Trump details plans for $175 billion Golden Dome: What massive project could mean for Huntsville
An ambitious plan to beef up the nation’s defense against emerging missile threats – one that builds on some of north Alabama’s signature strengths — now has a price tag and a schedule.
President Donald Trump said Monday that the first $25 billion for his “Golden Dome” for America project would be funded in next year’s budget. He said he hoped the $175 billion effort would be in place by the end of his term.
“We’ll have it done in three years,” Trump told reporters on Tuesday. “Once fully constructed, the Golden Dome will be capable of intercepting missiles even if they are launched from other sides of the world.”
Though details are all but nonexistent, building out new missile defense programs and expanding existing ones would likely boost Huntsville, which is home to numerous missile and space-focused firms, including all the legacy prime contractors as well as defense-focused startups.
Experts have cast doubts on Trump’s timeline and budget for full implementation.
In an executive order issued in late January, Trump outlined a vision of a national missile defense program with a special emphasis on space-based programs.
Trump’s order borrowed its name from Israel’s Iron Dome missile defense program, a joint U.S.-Israeli venture designed to defend against relatively short-range rockets, missiles, and large drones. The name was changed to “Golden Dome” shortly after the announcement.
In contrast to the Israeli model, the United States has spent decades – and billions of dollars — developing missile defense at a larger scale: multi-layered systems designed to counter medium- and long-range ballistic missiles.
Trump’s executive order seems designed to further advance those efforts – with a larger emphasis on space-based capabilities and methods to counter emerging, hypersonic threats.
Many of the nation’s prime defense contractors voiced early support for Golden Dome, which would likely entail massive investment into both research and production of missile-defense capabilities. Several of those companies have significant operations in north Alabama related to missile defense and adjacent technologies.

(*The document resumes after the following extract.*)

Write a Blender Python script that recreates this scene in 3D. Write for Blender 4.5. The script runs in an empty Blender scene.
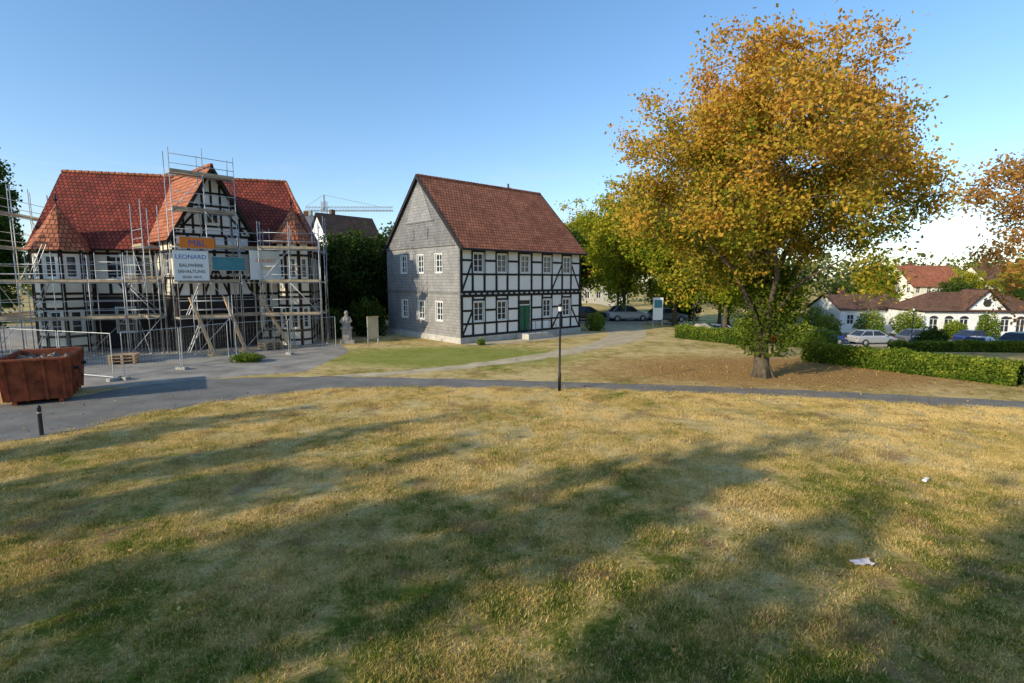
import bpy, math, random
import numpy as np
from mathutils import Vector, Matrix, noise as mnoise
random.seed(5)
rng=np.random.default_rng(7)
scene=bpy.context.scene
COL=scene.collection
SUN_EL=math.radians(21.5); SUN_AZ=math.radians(235)   # clockwise from +Y

# ------------------------------------------------------------------ materials
def newmat(name):
    m=bpy.data.materials.new(name); m.use_nodes=True
    nt=m.node_tree; nt.nodes.clear()
    out=nt.nodes.new('ShaderNodeOutputMaterial')
    return m,nt,out
def N(nt,t,**kw):
    n=nt.nodes.new(t)
    for k,v in kw.items(): setattr(n,k,v)
    return n
def ramp(nt,stops,fac=None):
    r=nt.nodes.new('ShaderNodeValToRGB')
    e=r.color_ramp.elements
    while len(e)<len(stops): e.new(0.5)
    for i,(p,c) in enumerate(stops):
        e[i].position=p; e[i].color=(c[0],c[1],c[2],1)
    if fac is not None: nt.links.new(fac,r.inputs[0])
    return r
def noise_node(nt,vec,scale,detail=4,rough=.55):
    n=nt.nodes.new('ShaderNodeTexNoise'); n.inputs['Scale'].default_value=scale
    n.inputs['Detail'].default_value=detail; n.inputs['Roughness'].default_value=rough
    nt.links.new(vec,n.inputs['Vector']); return n
def plain(name,col,rough=.8,var=.25,scale=3.0,bump=.0,metal=0,spec=.3,fine=25):
    m,nt,out=newmat(name)
    b=N(nt,'ShaderNodeBsdfPrincipled'); b.inputs['Roughness'].default_value=rough
    b.inputs['Metallic'].default_value=metal
    b.inputs['Specular IOR Level'].default_value=spec
    g=N(nt,'ShaderNodeNewGeometry')
    n1=noise_node(nt,g.outputs['Position'],scale,6,.65)
    c0=[max(0,c*(1-var)) for c in col]; c1=[min(1,c*(1+var)) for c in col]
    r=ramp(nt,[(.3,c0),(.7,c1)],n1.outputs['Fac'])
    nt.links.new(r.outputs[0],b.inputs['Base Color'])
    if bump>0:
        n2=noise_node(nt,g.outputs['Position'],fine,4,.6)
        bp=N(nt,'ShaderNodeBump'); bp.inputs['Strength'].default_value=bump; bp.inputs['Distance'].default_value=.02
        nt.links.new(n2.outputs['Fac'],bp.inputs['Height']); nt.links.new(bp.outputs[0],b.inputs['Normal'])
    nt.links.new(b.outputs[0],out.inputs[0]); return m
def bricky(name,c1,c2,cm,bw,rh,mort=.015,rough=.85,bump=.6,dist=.03,dirt=.35,offset=.5):
    m,nt,out=newmat(name)
    b=N(nt,'ShaderNodeBsdfPrincipled'); b.inputs['Roughness'].default_value=rough
    b.inputs['Specular IOR Level'].default_value=.25
    uv=N(nt,'ShaderNodeUVMap')
    br=N(nt,'ShaderNodeTexBrick'); br.offset=offset
    br.inputs['Color1'].default_value=(*c1,1); br.inputs['Color2'].default_value=(*c2,1); br.inputs['Mortar'].default_value=(*cm,1)
    br.inputs['Scale'].default_value=1; br.inputs['Mortar Size'].default_value=mort
    br.inputs['Brick Width'].default_value=bw; br.inputs['Row Height'].default_value=rh
    br.inputs['Mortar Smooth'].default_value=.3
    nt.links.new(uv.outputs[0],br.inputs['Vector'])
    g=N(nt,'ShaderNodeNewGeometry')
    n1=noise_node(nt,g.outputs['Position'],.9,7,.7)
    r=ramp(nt,[(.3,(1-dirt,)*3),(.7,(1+dirt*.6,)*3)],n1.outputs['Fac'])
    mx=N(nt,'ShaderNodeMixRGB',blend_type='MULTIPLY'); mx.inputs[0].default_value=1
    nt.links.new(br.outputs['Color'],mx.inputs[1]); nt.links.new(r.outputs[0],mx.inputs[2])
    nt.links.new(mx.outputs[0],b.inputs['Base Color'])
    bp=N(nt,'ShaderNodeBump'); bp.inputs['Strength'].default_value=bump; bp.inputs['Distance'].default_value=dist; bp.invert=True
    nt.links.new(br.outputs['Fac'],bp.inputs['Height']); nt.links.new(bp.outputs[0],b.inputs['Normal'])
    nt.links.new(b.outputs[0],out.inputs[0]); return m
def leafmat(name,stops,trans=.35):
    m,nt,out=newmat(name)
    a=N(nt,'ShaderNodeAttribute',attribute_name='var')
    r=ramp(nt,stops,a.outputs['Fac'])
    d=N(nt,'ShaderNodeBsdfDiffuse'); t=N(nt,'ShaderNodeBsdfTranslucent')
    nt.links.new(r.outputs[0],d.inputs[0]); nt.links.new(r.outputs[0],t.inputs[0])
    mx=N(nt,'ShaderNodeMixShader'); mx.inputs[0].default_value=trans
    nt.links.new(d.outputs[0],mx.inputs[1]); nt.links.new(t.outputs[0],mx.inputs[2])
    nt.links.new(mx.outputs[0],out.inputs[0]); return m

M={}
M['white']=plain('plaster_white',(.80,.79,.77),.9,.05,1.2,.15)
M['cream']=plain('plaster_cream',(.78,.71,.58),.9,.10,1.2,.15)
M['timber']=plain('timber_black',(.018,.017,.018),.75,.4,6,.3)
M['timber_brown']=plain('timber_dark_brown',(.028,.018,.015),.8,.4,6,.3)
M['darkwall']=plain('ground_floor_dark',(.035,.03,.03),.9,.5,1.5,.3)
M['stone']=plain('stone_plinth',(.45,.43,.40),.9,.2,2.5,.4)
M['sandstone']=plain('sandstone',(.42,.36,.28),.9,.3,4,.6)
M['statue']=plain('statue_stone',(.34,.31,.27),.9,.3,6,.5)
M['wframe']=plain('window_frame_white',(.75,.75,.73),.5,.04,3)
M['glass']=plain('window_glass',(.03,.035,.045),.08,.4,.8,0,0,.6)
M['green_door']=plain('door_green',(.02,.12,.06),.5,.2,3)
M['steel']=plain('scaffold_steel',(.42,.43,.45),.45,.3,2,0,.4,.5)
M['plank']=plain('scaffold_plank',(.36,.28,.19),.8,.35,3,.2)
M['wood']=plain('fresh_wood',(.55,.36,.2),.75,.25,4,.2)
M['black']=plain('black_metal',(.015,.015,.017),.45,.3,4,0,.3,.5)
M['rust']=plain('skip_rusty',(.24,.06,.025),.75,.6,2.6,.4)
M['rubble']=plain('rubble',(.2,.16,.12),.95,.5,6,.8)
M['asphalt']=plain('asphalt',(.19,.175,.155),.9,.28,.9,.5,fine=60)
M['yard']=plain('yard_paving',(.30,.265,.225),.9,.4,.7,.5,fine=30)
M['gravel']=plain('gravel_path',(.50,.40,.26),.95,.28,1.2,.6,fine=40)
M['kerb']=plain('kerb_stone',(.32,.31,.29),.9,.2,3,.3)
M['paint']=plain('road_paint',(.7,.7,.7),.8,.15,3)
M['bark']=plain('bark',(.095,.075,.052),.95,.45,6,.9,fine=12)
M['rubber']=plain('tyre_rubber',(.02,.02,.02),.8,.2,5)
M['signwhite']=plain('sign_white',(.8,.8,.78),.5,.03,3)
M['signorange']=plain('sign_orange',(.75,.2,.02),.5,.05,3)
M['signblue']=plain('sign_blue',(.03,.12,.4),.5,.05,3)
M['signyellow']=plain('sign_yellow',(.75,.5,.05),.5,.05,3)
M['tarp']=plain('tarp_blue_green',(.06,.22,.26),.5,.2,3,.2)
M['litter']=plain('litter_pinkish',(.75,.62,.58),.6,.2,12)
M['tile']=bricky('roof_tile',(.56,.20,.10),(.37,.12,.06),(.13,.045,.025),.24,.30,.03,dirt=.4)
M['tile2']=bricky('roof_tile_red',(.34,.062,.036),(.19,.036,.024),(.07,.018,.012),.24,.30,.035,dirt=.45)
M['tile3']=bricky('roof_tile_brown',(.22,.11,.07),(.15,.08,.05),(.06,.03,.02),.24,.30,.02)
M['slate']=bricky('slate_cladding',(.23,.225,.23),(.18,.175,.185),(.08,.08,.085),.28,.2,.012,.6,.5,.02,.25)
M['slate2']=bricky('slate_light',(.31,.30,.30),(.25,.245,.25),(.14,.14,.14),.28,.2,.012,.6,.5,.02,.25)

# lawn colour group ---------------------------------------------------------
def lawn_group():
    g=bpy.data.node_groups.new('lawn_colour','ShaderNodeTree')
    g.interface.new_socket('Color',in_out='OUTPUT',socket_type='NodeSocketColor')
    o=g.nodes.new('NodeGroupOutput')
    geo=g.nodes.new('ShaderNodeNewGeometry'); pos=geo.outputs['Position']
    n1=noise_node(g,pos,.35,7,.68); n2=noise_node(g,pos,2.2,6,.7); n3=noise_node(g,pos,14,4,.7); n4=noise_node(g,pos,.8,5,.7)
    sx=g.nodes.new('ShaderNodeSeparateXYZ'); g.links.new(pos,sx.inputs[0])
    def math_(op,a,b):
        m=g.nodes.new('ShaderNodeMath'); m.operation=op
        for i,x in enumerate((a,b)):
            if isinstance(x,(int,float)): m.inputs[i].default_value=x
            else: g.links.new(x,m.inputs[i])
        return m.outputs[0]
    mr=g.nodes.new('ShaderNodeMapRange'); g.links.new(sx.outputs['Y'],mr.inputs[0])
    mr.inputs[1].default_value=5; mr.inputs[2].default_value=14; mr.inputs[3].default_value=-.03; mr.inputs[4].default_value=.13
    a=math_('MULTIPLY',n1.outputs['Fac'],1.1); b=math_('MULTIPLY',n2.outputs['Fac'],.75)
    c=math_('MULTIPLY',n3.outputs['Fac'],.35)
    s=math_('ADD',math_('ADD',a,b),math_('ADD',c,mr.outputs[0]))
    s=math_('SUBTRACT',s,.58)
    r=ramp(g,[(.34,(.11,.145,.022)),(.45,(.25,.235,.05)),(.55,(.5,.37,.13)),(.75,(.74,.55,.26))],s)
    bare=ramp(g,[(.54,(0,0,0)),(.64,(.8,.8,.8))],n4.outputs['Fac'])
    mb_=g.nodes.new('ShaderNodeMixRGB'); g.links.new(bare.outputs[0],mb_.inputs[0]); g.links.new(r.outputs[0],mb_.inputs[1]); mb_.inputs[2].default_value=(.36,.225,.11,1)
    def dist(cx,cy,ax,ay):
        dx=math_('DIVIDE',math_('SUBTRACT',sx.outputs['X'],cx),ax); dy=math_('DIVIDE',math_('SUBTRACT',sx.outputs['Y'],cy),ay)
        return math_('SQRT',math_('ADD',math_('MULTIPLY',dx,dx),math_('MULTIPLY',dy,dy)),0)
    d=dist(12.5,24,11,5.5)
    d=math_('ADD',d,math_('MULTIPLY',math_('SUBTRACT',n2.outputs['Fac'],.5),.9))
    rr=ramp(g,[(.55,(1,1,1)),(1.0,(0,0,0))],d)
    r2=ramp(g,[(.35,(.24,.12,.045)),(.5,(.48,.28,.11)),(.65,(.6,.42,.19))],n3.outputs['Fac'])
    mx=g.nodes.new('ShaderNodeMixRGB'); g.links.new(rr.outputs[0],mx.inputs[0]); g.links.new(mb_.outputs[0],mx.inputs[1]); g.links.new(r2.outputs[0],mx.inputs[2])
    d2=dist(-3.5,28.5,8.5,5); d2=math_('ADD',d2,math_('MULTIPLY',math_('SUBTRACT',n2.outputs['Fac'],.5),.6))
    rg=ramp(g,[(.6,(.75,.75,.75)),(1.0,(0,0,0))],d2)
    r3=ramp(g,[(.35,(.12,.2,.022)),(.6,(.3,.34,.06))],n3.outputs['Fac'])
    mx2=g.nodes.new('ShaderNodeMixRGB'); g.links.new(rg.outputs[0],mx2.inputs[0]); g.links.new(mx.outputs[0],mx2.inputs[1]); g.links.new(r3.outputs[0],mx2.inputs[2])
    g.links.new(mx2.outputs[0],o.inputs[0])
    return g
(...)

The Missile Defense Agency at Redstone Arsenal invited contractors in February to share “innovative technologies” around points made in Trump’s executive order. They include development and deployment of:
- Space-based interceptors capable of boost-phase intercept
- Capabilities to defeat missile attacks prior to launch
- A secure supply chain for components with next-generation security and resilience features
Boost-phase interception, in particular, is considered a heavy technical lift that is beyond current capabilities. The concept itself also faces significant political and practical hurdles.
In a public statement shortly after the January announcement, Laura Grego, research director and senior scientist for the Global Security Program at the Union of Concerned Scientists, called Golden Dome, “a fantasy.”
Proposals for space-based missile defenses, “have repeatedly been abandoned because they are expensive, very technically challenging, and readily defeated,” she wrote. “Trump’s idea of a space-based missile defense is a bad investment.”